▶ **Stated goal**:
Quote the lines that run from the line containing "Write the bpy" down to the line containing "SC.cycles.glossy_bounces = 3;". Include both of those lines, reproduce each exactly, and omit everything else.

--- Material provided ---

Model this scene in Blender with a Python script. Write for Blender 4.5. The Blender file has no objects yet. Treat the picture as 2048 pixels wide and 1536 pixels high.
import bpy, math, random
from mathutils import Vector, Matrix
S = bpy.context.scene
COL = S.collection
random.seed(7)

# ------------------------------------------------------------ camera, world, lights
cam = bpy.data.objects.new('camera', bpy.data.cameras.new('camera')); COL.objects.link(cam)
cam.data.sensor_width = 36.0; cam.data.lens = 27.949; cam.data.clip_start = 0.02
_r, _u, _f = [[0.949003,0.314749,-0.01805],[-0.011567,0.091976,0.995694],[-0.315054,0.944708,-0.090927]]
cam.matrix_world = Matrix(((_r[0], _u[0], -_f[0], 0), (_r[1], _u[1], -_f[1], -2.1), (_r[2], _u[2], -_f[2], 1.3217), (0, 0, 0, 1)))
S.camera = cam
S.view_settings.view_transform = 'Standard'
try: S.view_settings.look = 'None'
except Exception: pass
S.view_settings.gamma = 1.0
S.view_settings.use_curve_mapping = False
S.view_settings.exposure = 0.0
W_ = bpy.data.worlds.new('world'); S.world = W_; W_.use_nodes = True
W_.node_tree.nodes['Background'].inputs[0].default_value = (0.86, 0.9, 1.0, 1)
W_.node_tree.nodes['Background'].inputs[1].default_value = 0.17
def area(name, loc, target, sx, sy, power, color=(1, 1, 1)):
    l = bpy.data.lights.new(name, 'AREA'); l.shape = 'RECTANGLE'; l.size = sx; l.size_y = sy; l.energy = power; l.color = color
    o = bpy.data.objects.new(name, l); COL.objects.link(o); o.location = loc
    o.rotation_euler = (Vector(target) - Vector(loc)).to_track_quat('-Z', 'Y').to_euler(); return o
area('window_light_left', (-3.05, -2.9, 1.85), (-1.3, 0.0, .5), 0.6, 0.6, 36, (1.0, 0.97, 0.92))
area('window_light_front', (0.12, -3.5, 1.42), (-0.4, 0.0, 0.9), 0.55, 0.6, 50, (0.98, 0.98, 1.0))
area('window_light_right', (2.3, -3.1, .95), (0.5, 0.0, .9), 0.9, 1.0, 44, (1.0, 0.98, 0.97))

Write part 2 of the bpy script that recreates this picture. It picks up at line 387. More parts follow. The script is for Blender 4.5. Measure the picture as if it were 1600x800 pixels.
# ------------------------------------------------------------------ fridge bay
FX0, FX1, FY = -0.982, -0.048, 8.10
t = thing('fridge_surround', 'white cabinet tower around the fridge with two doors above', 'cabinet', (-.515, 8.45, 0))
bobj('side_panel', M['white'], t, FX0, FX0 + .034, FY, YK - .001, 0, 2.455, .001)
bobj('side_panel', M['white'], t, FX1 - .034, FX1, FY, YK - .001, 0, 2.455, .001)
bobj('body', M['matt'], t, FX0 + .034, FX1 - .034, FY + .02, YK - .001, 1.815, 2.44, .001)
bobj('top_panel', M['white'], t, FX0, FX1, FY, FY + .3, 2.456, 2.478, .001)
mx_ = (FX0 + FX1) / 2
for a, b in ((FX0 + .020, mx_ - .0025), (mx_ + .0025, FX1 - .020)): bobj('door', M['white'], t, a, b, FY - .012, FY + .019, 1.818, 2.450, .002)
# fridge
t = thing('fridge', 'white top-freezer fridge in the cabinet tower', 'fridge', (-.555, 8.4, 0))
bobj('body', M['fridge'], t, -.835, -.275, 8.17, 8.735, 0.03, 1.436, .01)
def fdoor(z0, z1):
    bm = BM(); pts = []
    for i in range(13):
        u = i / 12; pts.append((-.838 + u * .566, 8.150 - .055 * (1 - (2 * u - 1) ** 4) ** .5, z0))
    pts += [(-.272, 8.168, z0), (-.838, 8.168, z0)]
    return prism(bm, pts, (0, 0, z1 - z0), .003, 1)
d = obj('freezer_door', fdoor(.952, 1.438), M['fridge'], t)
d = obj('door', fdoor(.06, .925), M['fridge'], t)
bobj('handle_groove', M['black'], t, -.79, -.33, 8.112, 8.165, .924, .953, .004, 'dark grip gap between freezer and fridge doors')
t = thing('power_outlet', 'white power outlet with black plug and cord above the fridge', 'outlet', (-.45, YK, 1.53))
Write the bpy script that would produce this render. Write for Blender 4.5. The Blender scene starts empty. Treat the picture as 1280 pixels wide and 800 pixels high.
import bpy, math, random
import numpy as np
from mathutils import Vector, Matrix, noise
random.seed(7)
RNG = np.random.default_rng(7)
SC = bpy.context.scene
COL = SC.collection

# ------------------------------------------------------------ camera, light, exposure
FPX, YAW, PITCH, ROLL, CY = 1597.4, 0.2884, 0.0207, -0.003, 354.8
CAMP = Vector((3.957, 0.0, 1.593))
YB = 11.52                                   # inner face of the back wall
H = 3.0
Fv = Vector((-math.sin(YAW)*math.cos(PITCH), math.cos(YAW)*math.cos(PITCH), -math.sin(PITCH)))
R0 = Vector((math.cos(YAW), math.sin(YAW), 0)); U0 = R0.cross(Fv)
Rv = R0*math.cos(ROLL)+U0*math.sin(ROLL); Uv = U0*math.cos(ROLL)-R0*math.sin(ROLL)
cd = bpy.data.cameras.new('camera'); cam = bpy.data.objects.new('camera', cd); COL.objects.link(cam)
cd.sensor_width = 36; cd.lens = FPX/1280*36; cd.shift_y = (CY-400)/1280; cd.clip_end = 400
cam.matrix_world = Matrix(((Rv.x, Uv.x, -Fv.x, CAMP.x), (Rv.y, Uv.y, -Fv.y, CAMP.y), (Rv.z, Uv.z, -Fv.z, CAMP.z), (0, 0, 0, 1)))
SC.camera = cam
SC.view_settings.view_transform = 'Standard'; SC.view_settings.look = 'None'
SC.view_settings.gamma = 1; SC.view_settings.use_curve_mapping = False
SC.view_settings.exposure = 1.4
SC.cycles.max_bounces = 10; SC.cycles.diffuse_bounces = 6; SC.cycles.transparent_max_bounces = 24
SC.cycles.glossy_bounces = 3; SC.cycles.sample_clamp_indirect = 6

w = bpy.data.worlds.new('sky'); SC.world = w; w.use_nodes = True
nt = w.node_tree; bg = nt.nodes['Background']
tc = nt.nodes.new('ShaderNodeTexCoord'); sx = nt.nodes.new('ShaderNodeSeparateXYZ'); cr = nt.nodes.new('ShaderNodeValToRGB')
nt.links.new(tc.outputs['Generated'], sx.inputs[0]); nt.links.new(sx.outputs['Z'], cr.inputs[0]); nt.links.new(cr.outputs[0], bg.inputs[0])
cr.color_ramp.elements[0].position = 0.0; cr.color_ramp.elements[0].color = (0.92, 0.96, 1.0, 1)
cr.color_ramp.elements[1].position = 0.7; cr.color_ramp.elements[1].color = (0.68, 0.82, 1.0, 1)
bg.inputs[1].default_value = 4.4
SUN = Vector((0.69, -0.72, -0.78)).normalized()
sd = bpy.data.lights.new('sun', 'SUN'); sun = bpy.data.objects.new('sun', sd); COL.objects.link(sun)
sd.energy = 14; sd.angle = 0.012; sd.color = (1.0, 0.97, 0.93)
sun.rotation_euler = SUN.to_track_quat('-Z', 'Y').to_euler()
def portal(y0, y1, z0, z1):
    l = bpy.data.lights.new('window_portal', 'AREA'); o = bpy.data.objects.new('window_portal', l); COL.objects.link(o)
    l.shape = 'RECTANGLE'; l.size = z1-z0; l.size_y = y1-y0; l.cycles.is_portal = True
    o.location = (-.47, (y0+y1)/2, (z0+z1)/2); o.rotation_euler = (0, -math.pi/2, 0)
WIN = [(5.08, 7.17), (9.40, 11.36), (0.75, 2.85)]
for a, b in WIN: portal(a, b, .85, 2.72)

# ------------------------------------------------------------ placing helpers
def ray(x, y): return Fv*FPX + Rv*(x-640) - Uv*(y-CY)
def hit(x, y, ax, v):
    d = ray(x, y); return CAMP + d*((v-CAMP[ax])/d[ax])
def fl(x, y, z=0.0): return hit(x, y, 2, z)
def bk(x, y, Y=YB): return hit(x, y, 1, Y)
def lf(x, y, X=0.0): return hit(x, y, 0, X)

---

▶ **Result**:
Write the bpy script that would produce this render. Write for Blender 4.5. The Blender scene starts empty. Treat the picture as 1280 pixels wide and 800 pixels high.
import bpy, math, random
import numpy as np
from mathutils import Vector, Matrix, noise
random.seed(7)
RNG = np.random.default_rng(7)
SC = bpy.context.scene
COL = SC.collection

# ------------------------------------------------------------ camera, light, exposure
FPX, YAW, PITCH, ROLL, CY = 1597.4, 0.2884, 0.0207, -0.003, 354.8
CAMP = Vector((3.957, 0.0, 1.593))
YB = 11.52                                   # inner face of the back wall
H = 3.0
Fv = Vector((-math.sin(YAW)*math.cos(PITCH), math.cos(YAW)*math.cos(PITCH), -math.sin(PITCH)))
R0 = Vector((math.cos(YAW), math.sin(YAW), 0)); U0 = R0.cross(Fv)
Rv = R0*math.cos(ROLL)+U0*math.sin(ROLL); Uv = U0*math.cos(ROLL)-R0*math.sin(ROLL)
cd = bpy.data.cameras.new('camera'); cam = bpy.data.objects.new('camera', cd); COL.objects.link(cam)
cd.sensor_width = 36; cd.lens = FPX/1280*36; cd.shift_y = (CY-400)/1280; cd.clip_end = 400
cam.matrix_world = Matrix(((Rv.x, Uv.x, -Fv.x, CAMP.x), (Rv.y, Uv.y, -Fv.y, CAMP.y), (Rv.z, Uv.z, -Fv.z, CAMP.z), (0, 0, 0, 1)))
SC.camera = cam
SC.view_settings.view_transform = 'Standard'; SC.view_settings.look = 'None'
SC.view_settings.gamma = 1; SC.view_settings.use_curve_mapping = False
SC.view_settings.exposure = 1.4
SC.cycles.max_bounces = 10; SC.cycles.diffuse_bounces = 6; SC.cycles.transparent_max_bounces = 24
SC.cycles.glossy_bounces = 3; SC.cycles.sample_clamp_indirect = 6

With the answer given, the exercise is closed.